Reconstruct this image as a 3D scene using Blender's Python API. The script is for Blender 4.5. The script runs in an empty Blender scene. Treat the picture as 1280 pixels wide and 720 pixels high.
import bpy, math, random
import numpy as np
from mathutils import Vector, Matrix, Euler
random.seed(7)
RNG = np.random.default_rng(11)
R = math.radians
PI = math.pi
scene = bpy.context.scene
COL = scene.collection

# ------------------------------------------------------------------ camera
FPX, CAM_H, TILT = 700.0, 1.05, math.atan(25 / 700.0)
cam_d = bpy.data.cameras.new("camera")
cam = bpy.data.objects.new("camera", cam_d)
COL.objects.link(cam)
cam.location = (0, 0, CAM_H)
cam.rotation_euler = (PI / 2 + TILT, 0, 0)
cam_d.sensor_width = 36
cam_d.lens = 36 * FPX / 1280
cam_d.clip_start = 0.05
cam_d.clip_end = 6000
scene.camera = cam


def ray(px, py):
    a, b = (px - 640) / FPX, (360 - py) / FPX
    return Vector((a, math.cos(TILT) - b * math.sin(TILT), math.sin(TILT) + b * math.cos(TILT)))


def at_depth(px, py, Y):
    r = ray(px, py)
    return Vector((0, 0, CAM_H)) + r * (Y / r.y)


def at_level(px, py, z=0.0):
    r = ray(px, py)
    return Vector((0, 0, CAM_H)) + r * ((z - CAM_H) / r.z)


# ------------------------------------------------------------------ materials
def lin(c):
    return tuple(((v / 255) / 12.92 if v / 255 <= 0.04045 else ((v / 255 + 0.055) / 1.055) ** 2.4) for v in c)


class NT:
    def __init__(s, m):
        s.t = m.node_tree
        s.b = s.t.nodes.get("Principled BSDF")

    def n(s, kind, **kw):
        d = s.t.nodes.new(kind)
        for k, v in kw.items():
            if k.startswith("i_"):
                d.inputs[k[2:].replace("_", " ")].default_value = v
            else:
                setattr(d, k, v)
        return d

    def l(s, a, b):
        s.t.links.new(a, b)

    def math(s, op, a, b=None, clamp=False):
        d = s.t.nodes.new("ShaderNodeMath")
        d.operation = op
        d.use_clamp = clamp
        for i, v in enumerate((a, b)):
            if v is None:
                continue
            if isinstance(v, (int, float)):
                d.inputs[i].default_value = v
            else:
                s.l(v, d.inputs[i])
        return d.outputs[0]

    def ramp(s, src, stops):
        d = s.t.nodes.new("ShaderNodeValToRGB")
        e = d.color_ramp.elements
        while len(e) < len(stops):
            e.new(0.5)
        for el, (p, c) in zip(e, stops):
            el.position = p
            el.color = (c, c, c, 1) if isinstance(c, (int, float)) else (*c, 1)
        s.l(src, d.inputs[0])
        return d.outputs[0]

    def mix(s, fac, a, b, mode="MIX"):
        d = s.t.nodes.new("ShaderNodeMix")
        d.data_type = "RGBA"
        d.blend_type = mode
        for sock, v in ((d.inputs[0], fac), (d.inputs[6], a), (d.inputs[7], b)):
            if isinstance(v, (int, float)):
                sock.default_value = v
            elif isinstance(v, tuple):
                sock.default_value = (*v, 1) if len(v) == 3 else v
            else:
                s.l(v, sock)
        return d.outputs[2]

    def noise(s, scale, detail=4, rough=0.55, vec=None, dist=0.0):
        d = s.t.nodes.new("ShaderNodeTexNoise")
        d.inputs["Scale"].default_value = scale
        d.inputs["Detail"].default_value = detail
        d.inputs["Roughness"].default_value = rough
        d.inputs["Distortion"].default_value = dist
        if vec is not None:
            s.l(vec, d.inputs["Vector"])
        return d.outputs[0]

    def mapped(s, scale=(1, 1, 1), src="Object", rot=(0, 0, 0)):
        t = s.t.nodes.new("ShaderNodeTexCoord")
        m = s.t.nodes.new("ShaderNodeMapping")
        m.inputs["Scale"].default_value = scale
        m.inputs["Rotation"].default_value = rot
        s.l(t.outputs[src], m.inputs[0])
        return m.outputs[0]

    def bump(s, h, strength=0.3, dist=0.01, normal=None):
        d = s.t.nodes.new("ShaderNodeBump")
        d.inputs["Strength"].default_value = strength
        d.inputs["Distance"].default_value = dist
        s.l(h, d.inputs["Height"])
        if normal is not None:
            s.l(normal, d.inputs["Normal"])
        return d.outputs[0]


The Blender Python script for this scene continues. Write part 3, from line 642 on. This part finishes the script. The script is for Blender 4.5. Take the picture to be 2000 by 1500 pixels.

● **Exercise brief**
Using the exact wording, write out all of the records.

● **Solution**
Reconstruct this image as a 3D scene using Blender's Python API. The script is for Blender 4.5. The script runs in an empty Blender scene. Treat the picture as 1280 pixels wide and 720 pixels high.
import bpy, math, random
import numpy as np
from mathutils import Vector, Matrix, Euler
random.seed(7)
RNG = np.random.default_rng(11)
R = math.radians
PI = math.pi
scene = bpy.context.scene
COL = scene.collection

# ------------------------------------------------------------------ camera
FPX, CAM_H, TILT = 700.0, 1.05, math.atan(25 / 700.0)
cam_d = bpy.data.cameras.new("camera")
cam = bpy.data.objects.new("camera", cam_d)
COL.objects.link(cam)
cam.location = (0, 0, CAM_H)
cam.rotation_euler = (PI / 2 + TILT, 0, 0)
cam_d.sensor_width = 36
cam_d.lens = 36 * FPX / 1280
cam_d.clip_start = 0.05
cam_d.clip_end = 6000
scene.camera = cam


def ray(px, py):
    a, b = (px - 640) / FPX, (360 - py) / FPX
    return Vector((a, math.cos(TILT) - b * math.sin(TILT), math.sin(TILT) + b * math.cos(TILT)))


def at_depth(px, py, Y):
    r = ray(px, py)
    return Vector((0, 0, CAM_H)) + r * (Y / r.y)


def at_level(px, py, z=0.0):
    r = ray(px, py)
    return Vector((0, 0, CAM_H)) + r * ((z - CAM_H) / r.z)


# ------------------------------------------------------------------ materials
def lin(c):
    return tuple(((v / 255) / 12.92 if v / 255 <= 0.04045 else ((v / 255 + 0.055) / 1.055) ** 2.4) for v in c)


class NT:
    def __init__(s, m):
        s.t = m.node_tree
        s.b = s.t.nodes.get("Principled BSDF")

    def n(s, kind, **kw):
        d = s.t.nodes.new(kind)
        for k, v in kw.items():
            if k.startswith("i_"):
                d.inputs[k[2:].replace("_", " ")].default_value = v
            else:
                setattr(d, k, v)
        return d

    def l(s, a, b):
        s.t.links.new(a, b)

    def math(s, op, a, b=None, clamp=False):
        d = s.t.nodes.new("ShaderNodeMath")
        d.operation = op
        d.use_clamp = clamp
        for i, v in enumerate((a, b)):
            if v is None:
                continue
            if isinstance(v, (int, float)):
                d.inputs[i].default_value = v
            else:
                s.l(v, d.inputs[i])
        return d.outputs[0]

    def ramp(s, src, stops):
        d = s.t.nodes.new("ShaderNodeValToRGB")
        e = d.color_ramp.elements
        while len(e) < len(stops):
            e.new(0.5)
        for el, (p, c) in zip(e, stops):
            el.position = p
            el.color = (c, c, c, 1) if isinstance(c, (int, float)) else (*c, 1)
        s.l(src, d.inputs[0])
        return d.outputs[0]

    def mix(s, fac, a, b, mode="MIX"):
        d = s.t.nodes.new("ShaderNodeMix")
        d.data_type = "RGBA"
        d.blend_type = mode
        for sock, v in ((d.inputs[0], fac), (d.inputs[6], a), (d.inputs[7], b)):
            if isinstance(v, (int, float)):
                sock.default_value = v
            elif isinstance(v, tuple):
                sock.default_value = (*v, 1) if len(v) == 3 else v
            else:
                s.l(v, sock)
        return d.outputs[2]

    def noise(s, scale, detail=4, rough=0.55, vec=None, dist=0.0):
        d = s.t.nodes.new("ShaderNodeTexNoise")
        d.inputs["Scale"].default_value = scale
        d.inputs["Detail"].default_value = detail
        d.inputs["Roughness"].default_value = rough
        d.inputs["Distortion"].default_value = dist
        if vec is not None:
            s.l(vec, d.inputs["Vector"])
        return d.outputs[0]

    def mapped(s, scale=(1, 1, 1), src="Object", rot=(0, 0, 0)):
        t = s.t.nodes.new("ShaderNodeTexCoord")
        m = s.t.nodes.new("ShaderNodeMapping")
        m.inputs["Scale"].default_value = scale
        m.inputs["Rotation"].default_value = rot
        s.l(t.outputs[src], m.inputs[0])
        return m.outputs[0]

    def bump(s, h, strength=0.3, dist=0.01, normal=None):
        d = s.t.nodes.new("ShaderNodeBump")
        d.inputs["Strength"].default_value = strength
        d.inputs["Distance"].default_value = dist
        s.l(h, d.inputs["Height"])
        if normal is not None:
            s.l(normal, d.inputs["Normal"])
        return d.outputs[0]


The Blender Python script for this scene continues. Write part 3, from line 642 on. This part finishes the script. The script is for Blender 4.5. Take the picture to be 2000 by 1500 pixels.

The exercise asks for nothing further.